Il convient de prendre en considération le contexte de la production du film ; pendant la Seconde Guerre mondiale, une époque où le cinéma était mobilisé comme puissant outil de propagande. L'un des éléments narratifs qui pourrait susciter des interrogations quant à sa conformité au Code d’Hays est la romance entre Rick et Lisa. Implicitement, cette relation amoureuse défie les normes morales de l’époque.
Nous avons discuté de la narration de Casablanca, mais pour avoir une analyse complète de la place du film dans le cinéma classique hollywoodien, il est impératif d'examiner d'autres aspects de sa production cinématographique, notamment l'utilisation de la caméra, le montage, et bien d'autres : "voir la production cinématographique hollywoodienne de 1917 à 1960 comme un mode de pratique cinématographique unifié, c'est plaider en faveur d'un système cohérent où les normes esthétiques et le mode de production cinématographique se renforcent mutuellement" (1985, 3-11). Le cinéma classique hollywoodien est un style avant tout, qui domina le cinéma américain pendant l'âge d’or. Il est toujours utilisé comme choix artistique de nos jours. The Queen's Gambit sur Netflix en est l'un des exemples stylistique le plus récent.
Filmographie
Casablanca, Hal B. Wallis, dir.
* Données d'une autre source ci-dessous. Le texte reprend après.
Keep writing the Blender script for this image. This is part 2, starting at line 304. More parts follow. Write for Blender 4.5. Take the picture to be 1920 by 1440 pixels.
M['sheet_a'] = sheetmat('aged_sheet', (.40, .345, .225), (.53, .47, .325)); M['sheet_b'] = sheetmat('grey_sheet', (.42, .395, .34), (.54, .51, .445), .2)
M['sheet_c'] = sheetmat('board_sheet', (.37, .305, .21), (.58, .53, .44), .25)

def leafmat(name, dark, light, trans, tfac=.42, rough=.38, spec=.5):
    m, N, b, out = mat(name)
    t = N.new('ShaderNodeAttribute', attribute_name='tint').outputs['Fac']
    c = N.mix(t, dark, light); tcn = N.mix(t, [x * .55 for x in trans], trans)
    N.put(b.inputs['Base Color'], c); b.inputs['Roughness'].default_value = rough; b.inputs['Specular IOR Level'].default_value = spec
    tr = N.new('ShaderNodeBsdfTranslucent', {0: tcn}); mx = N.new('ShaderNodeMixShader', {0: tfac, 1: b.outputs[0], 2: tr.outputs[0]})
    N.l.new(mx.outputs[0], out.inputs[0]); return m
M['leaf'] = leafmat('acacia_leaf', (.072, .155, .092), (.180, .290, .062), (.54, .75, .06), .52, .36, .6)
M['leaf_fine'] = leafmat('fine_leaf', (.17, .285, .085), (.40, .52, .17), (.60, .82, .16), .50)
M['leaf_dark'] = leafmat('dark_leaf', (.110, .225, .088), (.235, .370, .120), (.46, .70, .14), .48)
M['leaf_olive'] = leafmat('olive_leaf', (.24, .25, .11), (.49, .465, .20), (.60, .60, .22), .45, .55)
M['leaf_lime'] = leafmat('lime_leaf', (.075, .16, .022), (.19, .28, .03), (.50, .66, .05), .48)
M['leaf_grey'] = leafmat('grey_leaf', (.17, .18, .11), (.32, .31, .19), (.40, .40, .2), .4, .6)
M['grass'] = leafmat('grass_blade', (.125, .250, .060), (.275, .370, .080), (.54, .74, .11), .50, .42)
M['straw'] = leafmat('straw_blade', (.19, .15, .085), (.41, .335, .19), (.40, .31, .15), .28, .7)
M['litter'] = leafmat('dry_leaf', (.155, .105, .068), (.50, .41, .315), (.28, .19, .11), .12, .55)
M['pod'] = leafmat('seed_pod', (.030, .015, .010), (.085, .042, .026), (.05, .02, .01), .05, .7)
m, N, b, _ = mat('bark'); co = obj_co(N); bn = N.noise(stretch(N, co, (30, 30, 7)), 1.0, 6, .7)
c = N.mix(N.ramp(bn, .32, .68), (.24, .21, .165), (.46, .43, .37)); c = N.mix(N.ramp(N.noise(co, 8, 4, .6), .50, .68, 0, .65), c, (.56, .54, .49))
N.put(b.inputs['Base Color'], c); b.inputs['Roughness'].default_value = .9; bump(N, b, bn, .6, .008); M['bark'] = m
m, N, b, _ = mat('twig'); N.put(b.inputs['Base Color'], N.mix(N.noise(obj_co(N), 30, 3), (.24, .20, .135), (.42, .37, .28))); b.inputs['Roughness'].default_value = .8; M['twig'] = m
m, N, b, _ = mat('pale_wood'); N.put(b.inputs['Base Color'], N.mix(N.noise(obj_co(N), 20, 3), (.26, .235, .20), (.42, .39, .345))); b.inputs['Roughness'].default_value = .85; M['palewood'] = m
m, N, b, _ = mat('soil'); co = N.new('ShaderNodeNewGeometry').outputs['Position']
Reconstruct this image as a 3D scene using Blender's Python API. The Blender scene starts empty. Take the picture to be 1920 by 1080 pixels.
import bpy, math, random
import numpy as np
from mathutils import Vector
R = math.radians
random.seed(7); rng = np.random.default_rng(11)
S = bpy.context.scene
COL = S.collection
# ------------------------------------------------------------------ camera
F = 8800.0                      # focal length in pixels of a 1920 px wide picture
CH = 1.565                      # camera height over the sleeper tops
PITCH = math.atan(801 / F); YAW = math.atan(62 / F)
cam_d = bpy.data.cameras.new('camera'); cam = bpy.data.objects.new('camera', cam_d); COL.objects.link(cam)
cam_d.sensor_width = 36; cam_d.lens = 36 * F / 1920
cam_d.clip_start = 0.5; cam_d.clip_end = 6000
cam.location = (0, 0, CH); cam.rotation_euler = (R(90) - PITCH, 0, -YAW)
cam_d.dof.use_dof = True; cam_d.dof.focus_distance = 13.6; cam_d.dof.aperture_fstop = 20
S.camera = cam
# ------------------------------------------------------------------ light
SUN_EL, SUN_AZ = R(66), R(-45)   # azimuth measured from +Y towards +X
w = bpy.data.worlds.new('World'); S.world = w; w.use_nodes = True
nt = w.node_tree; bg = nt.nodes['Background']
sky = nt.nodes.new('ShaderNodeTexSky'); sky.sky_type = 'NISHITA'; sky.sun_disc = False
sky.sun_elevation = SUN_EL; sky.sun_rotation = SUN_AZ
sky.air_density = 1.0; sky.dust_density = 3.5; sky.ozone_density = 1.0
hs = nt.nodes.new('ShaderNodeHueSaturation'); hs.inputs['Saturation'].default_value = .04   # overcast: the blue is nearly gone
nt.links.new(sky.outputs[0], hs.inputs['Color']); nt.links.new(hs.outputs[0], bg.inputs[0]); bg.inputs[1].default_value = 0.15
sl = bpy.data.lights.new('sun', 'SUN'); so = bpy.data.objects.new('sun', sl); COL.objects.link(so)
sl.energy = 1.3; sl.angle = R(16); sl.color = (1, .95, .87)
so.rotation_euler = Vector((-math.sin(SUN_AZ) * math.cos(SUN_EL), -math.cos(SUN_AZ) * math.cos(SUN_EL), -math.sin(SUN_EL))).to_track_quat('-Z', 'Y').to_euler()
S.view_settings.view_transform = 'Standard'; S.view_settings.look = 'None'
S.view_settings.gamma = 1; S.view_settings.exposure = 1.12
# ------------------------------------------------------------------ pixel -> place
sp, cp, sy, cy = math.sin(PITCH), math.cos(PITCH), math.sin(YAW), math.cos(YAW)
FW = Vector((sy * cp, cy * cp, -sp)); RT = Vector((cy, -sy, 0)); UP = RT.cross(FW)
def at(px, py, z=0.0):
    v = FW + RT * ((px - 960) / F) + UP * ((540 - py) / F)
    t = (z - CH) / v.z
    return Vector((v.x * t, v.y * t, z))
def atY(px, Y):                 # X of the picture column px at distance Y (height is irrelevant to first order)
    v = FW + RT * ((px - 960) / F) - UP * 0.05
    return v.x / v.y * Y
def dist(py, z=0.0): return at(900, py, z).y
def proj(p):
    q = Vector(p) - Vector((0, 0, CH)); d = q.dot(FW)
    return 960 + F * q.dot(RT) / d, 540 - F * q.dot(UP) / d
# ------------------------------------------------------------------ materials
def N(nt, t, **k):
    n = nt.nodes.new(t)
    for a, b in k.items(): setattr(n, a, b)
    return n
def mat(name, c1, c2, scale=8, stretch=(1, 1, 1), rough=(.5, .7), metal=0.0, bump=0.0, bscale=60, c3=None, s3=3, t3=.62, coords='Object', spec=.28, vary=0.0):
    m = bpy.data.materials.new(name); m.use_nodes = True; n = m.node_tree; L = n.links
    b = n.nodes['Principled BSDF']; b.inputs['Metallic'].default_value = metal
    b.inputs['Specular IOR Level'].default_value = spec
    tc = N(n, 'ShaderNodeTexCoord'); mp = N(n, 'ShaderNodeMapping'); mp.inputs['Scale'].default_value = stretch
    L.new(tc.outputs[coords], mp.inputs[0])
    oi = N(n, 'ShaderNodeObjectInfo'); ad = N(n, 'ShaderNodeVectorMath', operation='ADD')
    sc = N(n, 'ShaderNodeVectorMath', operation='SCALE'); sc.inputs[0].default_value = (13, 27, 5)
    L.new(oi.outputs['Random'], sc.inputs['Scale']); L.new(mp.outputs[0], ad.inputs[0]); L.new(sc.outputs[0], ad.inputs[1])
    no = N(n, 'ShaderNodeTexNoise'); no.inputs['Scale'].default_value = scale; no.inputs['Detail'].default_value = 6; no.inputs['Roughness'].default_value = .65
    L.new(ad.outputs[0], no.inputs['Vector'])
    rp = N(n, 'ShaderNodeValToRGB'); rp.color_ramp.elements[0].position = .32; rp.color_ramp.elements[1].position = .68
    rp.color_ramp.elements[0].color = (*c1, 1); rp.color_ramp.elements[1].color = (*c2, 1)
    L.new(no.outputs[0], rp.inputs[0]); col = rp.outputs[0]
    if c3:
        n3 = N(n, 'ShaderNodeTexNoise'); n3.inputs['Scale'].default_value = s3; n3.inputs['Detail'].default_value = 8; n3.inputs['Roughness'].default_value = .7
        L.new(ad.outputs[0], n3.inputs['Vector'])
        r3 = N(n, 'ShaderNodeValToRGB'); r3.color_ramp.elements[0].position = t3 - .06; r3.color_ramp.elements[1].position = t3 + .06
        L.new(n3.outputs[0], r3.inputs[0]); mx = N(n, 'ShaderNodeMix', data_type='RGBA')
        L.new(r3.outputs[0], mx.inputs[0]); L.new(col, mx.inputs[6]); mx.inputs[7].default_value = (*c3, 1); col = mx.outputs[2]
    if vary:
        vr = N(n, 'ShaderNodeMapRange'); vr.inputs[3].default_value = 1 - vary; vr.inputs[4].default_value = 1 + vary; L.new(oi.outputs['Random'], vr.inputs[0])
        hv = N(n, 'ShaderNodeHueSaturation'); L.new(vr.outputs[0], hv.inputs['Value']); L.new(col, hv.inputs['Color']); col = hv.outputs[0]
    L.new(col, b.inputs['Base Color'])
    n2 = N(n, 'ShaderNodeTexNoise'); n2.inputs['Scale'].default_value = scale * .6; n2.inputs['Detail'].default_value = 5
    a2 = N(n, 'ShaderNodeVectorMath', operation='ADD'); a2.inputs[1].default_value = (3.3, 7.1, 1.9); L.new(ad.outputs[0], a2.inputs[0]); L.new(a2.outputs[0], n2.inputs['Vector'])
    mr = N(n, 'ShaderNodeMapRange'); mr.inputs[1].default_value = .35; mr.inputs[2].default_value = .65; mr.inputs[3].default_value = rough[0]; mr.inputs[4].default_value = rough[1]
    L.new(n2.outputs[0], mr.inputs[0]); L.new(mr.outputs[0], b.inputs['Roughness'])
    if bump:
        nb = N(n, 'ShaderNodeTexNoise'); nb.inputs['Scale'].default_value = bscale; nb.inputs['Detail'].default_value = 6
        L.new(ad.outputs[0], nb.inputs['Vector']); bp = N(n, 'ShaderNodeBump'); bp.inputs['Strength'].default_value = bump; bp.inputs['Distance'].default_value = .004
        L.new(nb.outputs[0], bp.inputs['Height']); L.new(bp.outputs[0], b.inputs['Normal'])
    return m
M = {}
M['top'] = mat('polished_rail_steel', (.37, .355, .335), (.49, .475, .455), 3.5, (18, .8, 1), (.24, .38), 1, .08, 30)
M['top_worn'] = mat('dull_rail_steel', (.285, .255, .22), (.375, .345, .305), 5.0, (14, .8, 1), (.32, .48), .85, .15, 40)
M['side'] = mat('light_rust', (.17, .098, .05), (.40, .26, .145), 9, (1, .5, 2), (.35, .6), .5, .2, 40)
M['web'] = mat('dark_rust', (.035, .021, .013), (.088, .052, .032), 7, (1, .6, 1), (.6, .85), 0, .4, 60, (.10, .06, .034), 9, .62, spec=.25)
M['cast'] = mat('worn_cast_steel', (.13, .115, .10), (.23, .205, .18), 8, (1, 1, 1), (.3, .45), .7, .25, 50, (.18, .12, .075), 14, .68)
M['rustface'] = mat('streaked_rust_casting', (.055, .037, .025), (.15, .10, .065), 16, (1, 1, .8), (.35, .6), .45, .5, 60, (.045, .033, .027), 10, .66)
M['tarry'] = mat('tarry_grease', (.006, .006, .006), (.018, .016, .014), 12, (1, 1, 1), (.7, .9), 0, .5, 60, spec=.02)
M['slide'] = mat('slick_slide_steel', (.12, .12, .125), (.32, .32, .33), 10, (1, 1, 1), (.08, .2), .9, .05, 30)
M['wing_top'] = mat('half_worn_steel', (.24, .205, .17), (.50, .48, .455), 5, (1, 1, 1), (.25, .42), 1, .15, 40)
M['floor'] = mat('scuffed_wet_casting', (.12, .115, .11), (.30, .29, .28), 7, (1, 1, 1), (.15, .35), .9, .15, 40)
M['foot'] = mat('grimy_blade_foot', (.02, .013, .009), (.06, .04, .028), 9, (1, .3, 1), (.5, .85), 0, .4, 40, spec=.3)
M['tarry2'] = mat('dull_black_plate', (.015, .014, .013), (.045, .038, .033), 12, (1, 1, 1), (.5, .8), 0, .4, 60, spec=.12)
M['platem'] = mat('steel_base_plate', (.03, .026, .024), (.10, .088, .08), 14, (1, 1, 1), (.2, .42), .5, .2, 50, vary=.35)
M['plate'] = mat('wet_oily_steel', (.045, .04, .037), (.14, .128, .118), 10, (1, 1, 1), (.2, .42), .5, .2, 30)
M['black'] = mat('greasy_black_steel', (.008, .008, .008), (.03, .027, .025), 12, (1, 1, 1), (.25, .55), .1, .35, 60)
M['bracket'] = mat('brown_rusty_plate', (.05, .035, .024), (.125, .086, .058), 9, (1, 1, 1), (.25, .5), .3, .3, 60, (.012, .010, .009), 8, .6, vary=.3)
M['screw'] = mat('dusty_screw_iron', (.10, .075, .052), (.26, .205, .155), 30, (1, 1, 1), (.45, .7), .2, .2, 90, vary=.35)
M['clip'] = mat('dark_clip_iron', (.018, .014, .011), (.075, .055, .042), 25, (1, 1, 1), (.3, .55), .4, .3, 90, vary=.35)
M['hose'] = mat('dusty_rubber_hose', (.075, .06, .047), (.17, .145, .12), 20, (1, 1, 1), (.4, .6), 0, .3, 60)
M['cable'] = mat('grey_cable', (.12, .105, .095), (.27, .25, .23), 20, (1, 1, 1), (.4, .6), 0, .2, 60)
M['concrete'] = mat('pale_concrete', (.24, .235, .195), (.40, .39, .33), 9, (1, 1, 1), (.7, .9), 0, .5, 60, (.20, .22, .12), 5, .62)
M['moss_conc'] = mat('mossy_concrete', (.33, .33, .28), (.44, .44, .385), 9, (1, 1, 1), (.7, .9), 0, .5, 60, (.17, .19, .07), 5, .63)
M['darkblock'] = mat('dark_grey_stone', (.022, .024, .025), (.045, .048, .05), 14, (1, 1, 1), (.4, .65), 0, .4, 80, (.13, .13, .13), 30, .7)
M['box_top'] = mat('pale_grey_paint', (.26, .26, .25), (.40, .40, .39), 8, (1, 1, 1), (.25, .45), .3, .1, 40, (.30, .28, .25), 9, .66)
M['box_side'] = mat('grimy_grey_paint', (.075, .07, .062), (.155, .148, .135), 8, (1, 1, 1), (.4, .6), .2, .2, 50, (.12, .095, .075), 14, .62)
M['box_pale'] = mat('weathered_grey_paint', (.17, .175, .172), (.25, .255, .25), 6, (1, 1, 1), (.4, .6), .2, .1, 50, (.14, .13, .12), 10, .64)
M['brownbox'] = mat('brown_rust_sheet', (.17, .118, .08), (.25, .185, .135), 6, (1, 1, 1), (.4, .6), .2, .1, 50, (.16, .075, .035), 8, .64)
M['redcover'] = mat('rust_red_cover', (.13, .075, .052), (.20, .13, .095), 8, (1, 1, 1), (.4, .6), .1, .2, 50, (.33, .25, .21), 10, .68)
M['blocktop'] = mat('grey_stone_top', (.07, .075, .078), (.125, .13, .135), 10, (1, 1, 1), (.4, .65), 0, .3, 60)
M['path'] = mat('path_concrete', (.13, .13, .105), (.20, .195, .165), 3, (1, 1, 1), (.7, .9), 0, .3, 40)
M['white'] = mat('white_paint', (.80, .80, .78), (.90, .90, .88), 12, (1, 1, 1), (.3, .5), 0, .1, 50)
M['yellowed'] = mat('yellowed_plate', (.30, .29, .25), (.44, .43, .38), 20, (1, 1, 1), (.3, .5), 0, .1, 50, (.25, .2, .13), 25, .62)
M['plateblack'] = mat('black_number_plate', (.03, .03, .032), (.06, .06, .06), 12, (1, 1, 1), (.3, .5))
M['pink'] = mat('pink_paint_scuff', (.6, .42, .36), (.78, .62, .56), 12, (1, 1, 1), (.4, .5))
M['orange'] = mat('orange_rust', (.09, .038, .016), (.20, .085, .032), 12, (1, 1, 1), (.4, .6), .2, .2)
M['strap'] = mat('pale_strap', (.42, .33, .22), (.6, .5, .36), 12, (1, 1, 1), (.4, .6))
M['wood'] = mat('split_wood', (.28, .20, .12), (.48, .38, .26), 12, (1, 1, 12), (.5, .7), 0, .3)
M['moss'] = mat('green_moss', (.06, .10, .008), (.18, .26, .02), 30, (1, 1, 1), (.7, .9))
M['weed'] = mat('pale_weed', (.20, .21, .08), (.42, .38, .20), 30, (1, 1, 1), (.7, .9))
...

Michael Curtiz. 1942. Warner Bros Pictures.
Bibliographie
Barsam, Richard and Monahan, Dave (2014). ‘Chapter 4: Elements of Narrative’ dans Looking At Movies: An Introduction to Film, 5th (ed.). New York and London, W.W. Norton, pp. 121-162.
Bordwell, David, Staiger Janet. et Thompson Kristine (1985). ‘Chapter 1: An excessively obvious cinema’; ‘Chapter 2: Story causality and motivation’ and ‘Chapter 3: Classical narrative’ dans The Classical Hollywood Cinema, Film Style and the Mode of Production to 1960. London, Routledge, pp. 3-41.
Kuhn, Annette et Westwell, Guy (2020). Oxford Dictionary of Film Studies, 2nd (ed.). Oxford, Oxford University Press.
Matthew Bernstein (ed.) (2000). Controlling Hollywood: Censorship and Regulation in the Studio Era. London, Athlone.